Everyone’s talking about urban farming these days, but finding the money and buying the right seeds can be a daunting task that sends would-be kitchen gardeners reaching for their take-out menus instead. Imagine you could come to your local library and check everything out at once. You could get your blueberries and your beets right along with your books. If Rebecca Newburn from Richmond Grows has her way, that’s exactly what you’ll be able to do.

At the Richmond Public Library in East Bay, a collection of seeds is available to the public. All you need to do is come check out the seeds, grow them in your garden, and make a commitment to come back and replenish the stores. Newburn, a sixth-grade teacher and Richmond resident, has just celebrated the one-year anniversary of this innovative seed lending library that she cofounded to promote community education in seed saving, starting seeds indoor and basic gardening.

People who don’t have a lot of resources can come down and borrow a couple lettuce seeds, and get fresh, healthy vegetables and thousands more seeds in return. This amounts to a great return on investment; allowing people to return an abundance of seeds, have seeds for themselves, their neighbors, and for the library. Seed saving is empowering for people, providing a connection to their food and giving back to the community in a really powerful way.

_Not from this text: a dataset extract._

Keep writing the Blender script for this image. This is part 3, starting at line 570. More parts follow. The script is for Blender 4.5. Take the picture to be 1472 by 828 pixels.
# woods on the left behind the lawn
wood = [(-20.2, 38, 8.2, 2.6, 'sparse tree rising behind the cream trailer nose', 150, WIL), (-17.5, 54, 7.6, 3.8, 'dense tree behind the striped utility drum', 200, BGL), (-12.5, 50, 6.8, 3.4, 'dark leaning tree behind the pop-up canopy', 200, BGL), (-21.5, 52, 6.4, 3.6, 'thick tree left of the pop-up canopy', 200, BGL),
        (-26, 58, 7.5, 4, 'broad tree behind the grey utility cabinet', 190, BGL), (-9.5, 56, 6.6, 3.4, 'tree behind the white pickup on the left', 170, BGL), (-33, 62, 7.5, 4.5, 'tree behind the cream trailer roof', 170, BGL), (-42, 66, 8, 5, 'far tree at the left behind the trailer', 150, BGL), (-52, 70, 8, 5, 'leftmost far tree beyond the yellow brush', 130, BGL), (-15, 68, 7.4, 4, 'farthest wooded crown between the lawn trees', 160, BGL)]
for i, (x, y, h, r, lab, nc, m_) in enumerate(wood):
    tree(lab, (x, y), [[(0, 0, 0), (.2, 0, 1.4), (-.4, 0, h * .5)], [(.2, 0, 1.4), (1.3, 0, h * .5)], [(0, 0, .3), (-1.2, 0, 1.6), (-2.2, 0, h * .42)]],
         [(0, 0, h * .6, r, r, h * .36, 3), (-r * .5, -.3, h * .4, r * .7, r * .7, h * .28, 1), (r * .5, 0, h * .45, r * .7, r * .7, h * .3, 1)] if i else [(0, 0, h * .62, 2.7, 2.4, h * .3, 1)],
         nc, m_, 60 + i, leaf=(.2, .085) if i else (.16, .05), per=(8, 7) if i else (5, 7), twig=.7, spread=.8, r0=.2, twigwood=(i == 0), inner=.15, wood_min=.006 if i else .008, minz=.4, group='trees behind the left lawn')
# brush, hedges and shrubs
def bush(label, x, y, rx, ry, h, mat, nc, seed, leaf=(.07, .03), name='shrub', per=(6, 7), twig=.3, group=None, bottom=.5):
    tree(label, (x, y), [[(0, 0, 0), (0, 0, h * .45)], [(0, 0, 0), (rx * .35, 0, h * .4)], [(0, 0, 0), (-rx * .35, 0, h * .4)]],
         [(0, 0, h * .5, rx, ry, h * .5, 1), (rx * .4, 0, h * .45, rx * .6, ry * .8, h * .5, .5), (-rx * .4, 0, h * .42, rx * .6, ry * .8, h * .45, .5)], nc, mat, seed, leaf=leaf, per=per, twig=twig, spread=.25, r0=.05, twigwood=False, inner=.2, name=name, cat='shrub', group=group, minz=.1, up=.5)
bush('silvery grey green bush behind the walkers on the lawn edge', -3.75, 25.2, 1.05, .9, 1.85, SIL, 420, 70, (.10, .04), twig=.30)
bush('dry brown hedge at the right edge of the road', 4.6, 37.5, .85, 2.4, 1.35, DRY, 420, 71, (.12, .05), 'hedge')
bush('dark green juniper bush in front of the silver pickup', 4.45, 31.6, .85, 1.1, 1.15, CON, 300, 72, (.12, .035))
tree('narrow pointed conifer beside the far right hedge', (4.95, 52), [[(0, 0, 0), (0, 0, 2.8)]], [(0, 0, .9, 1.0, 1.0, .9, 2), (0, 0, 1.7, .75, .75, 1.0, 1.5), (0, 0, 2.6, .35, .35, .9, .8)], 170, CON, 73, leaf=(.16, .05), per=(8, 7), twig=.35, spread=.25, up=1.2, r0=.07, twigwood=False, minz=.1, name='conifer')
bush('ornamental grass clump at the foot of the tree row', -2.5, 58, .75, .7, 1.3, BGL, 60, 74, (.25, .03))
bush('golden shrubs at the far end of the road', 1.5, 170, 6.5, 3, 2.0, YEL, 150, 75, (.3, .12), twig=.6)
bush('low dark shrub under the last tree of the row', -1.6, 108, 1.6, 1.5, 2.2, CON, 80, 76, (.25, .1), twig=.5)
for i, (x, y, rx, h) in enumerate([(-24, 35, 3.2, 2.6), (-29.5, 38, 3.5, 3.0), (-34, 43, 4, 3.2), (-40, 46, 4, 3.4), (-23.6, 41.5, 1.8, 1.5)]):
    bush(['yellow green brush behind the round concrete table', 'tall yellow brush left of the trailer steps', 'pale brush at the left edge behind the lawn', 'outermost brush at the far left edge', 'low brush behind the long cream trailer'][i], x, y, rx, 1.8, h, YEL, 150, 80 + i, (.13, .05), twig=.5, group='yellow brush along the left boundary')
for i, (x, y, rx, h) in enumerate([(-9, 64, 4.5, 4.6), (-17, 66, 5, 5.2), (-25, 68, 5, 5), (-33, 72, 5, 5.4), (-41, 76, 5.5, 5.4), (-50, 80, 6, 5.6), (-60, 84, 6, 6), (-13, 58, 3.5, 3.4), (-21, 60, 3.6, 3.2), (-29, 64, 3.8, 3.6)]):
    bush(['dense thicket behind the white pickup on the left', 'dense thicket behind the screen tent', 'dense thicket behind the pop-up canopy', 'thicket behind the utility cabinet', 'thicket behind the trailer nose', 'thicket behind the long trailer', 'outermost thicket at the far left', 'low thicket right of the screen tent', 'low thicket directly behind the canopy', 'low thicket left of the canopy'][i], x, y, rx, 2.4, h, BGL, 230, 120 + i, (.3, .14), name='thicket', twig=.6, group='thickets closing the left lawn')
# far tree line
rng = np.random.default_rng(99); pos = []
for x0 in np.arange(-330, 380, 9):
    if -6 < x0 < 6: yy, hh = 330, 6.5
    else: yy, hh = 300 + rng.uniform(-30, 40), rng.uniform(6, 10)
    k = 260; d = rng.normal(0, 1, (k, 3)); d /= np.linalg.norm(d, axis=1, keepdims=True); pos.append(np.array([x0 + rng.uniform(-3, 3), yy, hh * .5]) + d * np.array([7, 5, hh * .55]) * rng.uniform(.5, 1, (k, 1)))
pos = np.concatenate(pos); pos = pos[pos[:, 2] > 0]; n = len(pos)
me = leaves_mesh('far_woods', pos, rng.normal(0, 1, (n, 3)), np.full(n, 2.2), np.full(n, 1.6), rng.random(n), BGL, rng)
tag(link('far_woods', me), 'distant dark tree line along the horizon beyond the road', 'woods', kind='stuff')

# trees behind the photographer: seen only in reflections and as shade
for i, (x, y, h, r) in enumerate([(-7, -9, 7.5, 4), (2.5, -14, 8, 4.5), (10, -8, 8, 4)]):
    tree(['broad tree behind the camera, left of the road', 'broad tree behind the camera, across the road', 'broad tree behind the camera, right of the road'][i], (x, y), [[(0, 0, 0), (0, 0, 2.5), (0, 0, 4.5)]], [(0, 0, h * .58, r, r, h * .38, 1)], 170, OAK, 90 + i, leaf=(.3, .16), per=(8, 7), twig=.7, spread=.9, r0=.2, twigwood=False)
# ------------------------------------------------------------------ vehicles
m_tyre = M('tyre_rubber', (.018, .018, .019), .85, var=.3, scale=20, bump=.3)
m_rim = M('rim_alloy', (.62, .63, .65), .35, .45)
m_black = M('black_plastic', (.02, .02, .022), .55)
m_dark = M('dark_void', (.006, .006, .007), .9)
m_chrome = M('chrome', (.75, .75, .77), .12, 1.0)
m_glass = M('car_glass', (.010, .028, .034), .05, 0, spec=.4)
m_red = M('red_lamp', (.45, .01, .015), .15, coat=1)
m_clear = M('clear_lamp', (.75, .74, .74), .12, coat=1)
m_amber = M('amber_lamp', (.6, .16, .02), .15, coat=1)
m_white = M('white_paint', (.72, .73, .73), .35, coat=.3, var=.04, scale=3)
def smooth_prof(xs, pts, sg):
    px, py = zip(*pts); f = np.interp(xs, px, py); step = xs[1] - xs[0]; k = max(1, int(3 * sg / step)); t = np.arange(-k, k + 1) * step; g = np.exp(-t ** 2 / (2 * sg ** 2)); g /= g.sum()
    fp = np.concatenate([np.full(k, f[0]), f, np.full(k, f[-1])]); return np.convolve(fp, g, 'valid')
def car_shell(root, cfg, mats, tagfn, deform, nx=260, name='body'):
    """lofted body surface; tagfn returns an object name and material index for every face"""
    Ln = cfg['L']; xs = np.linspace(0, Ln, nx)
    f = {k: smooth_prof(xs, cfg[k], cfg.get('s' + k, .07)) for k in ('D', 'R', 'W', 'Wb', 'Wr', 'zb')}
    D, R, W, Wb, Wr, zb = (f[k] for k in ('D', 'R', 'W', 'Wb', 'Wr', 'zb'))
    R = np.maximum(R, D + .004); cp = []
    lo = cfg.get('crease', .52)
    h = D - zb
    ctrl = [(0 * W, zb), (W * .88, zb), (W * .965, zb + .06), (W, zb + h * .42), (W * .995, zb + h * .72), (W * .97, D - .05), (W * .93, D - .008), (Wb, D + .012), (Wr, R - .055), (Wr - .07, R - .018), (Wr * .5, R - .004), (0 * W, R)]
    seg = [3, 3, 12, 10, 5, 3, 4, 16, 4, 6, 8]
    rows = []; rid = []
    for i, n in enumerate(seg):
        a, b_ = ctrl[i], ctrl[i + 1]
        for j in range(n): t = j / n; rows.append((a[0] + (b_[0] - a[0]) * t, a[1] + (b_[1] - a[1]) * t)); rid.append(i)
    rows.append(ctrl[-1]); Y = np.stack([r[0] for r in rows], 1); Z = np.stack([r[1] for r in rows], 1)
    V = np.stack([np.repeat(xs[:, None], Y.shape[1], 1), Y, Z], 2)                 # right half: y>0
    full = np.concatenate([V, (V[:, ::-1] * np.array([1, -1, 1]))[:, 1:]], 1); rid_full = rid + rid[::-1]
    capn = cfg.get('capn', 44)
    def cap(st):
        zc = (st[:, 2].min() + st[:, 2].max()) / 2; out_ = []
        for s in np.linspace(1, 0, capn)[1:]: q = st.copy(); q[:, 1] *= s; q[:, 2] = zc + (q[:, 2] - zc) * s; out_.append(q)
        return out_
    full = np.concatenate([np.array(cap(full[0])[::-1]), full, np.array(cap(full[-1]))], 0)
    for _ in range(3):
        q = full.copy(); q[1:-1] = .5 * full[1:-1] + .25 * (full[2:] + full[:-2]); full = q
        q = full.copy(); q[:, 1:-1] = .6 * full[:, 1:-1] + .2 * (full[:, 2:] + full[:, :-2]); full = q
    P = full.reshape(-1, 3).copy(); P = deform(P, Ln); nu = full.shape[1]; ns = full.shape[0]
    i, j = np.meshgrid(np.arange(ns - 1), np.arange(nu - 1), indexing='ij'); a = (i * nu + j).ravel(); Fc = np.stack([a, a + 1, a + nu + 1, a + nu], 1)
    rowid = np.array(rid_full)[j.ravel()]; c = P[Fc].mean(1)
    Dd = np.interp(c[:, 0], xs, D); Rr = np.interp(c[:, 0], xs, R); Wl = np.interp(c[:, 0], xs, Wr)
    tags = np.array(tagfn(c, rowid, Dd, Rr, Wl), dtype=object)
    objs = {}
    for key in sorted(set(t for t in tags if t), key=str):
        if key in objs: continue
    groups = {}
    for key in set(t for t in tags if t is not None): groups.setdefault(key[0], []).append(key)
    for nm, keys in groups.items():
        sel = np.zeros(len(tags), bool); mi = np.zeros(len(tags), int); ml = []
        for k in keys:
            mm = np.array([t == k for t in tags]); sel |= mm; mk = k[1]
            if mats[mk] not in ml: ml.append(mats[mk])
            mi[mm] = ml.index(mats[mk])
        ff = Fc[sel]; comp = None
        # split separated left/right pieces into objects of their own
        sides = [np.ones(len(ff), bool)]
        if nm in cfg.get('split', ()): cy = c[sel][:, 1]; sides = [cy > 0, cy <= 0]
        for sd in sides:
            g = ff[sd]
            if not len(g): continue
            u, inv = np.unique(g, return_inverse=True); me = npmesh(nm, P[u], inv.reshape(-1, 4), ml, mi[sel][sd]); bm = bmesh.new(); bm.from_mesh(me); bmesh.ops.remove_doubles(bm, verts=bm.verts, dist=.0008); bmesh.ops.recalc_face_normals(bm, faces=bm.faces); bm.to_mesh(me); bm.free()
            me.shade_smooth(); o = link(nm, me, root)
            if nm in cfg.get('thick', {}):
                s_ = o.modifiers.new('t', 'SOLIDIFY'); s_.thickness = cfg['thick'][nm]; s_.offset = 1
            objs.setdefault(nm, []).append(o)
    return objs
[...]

Each set of seeds comes with information on how easy or hard they are to grow, and a brief orientation that teaches you everything you need to get started with seed saving. You can even grow in an apartment or any other city setting, as they also offer resources on how to grow fruits, veggies, and herbs in containers.

If you’re interested in starting a seed lending library in your own community, it’s super easy to get started. Visit the Richmond Grows website and click on “create your own seed lending library“. Since Newburn started hers a year ago, thirteen other libraries have opened. Richmond Grows is helping turn backyard gardening into a community effort that provides local residents with some sweet rewards.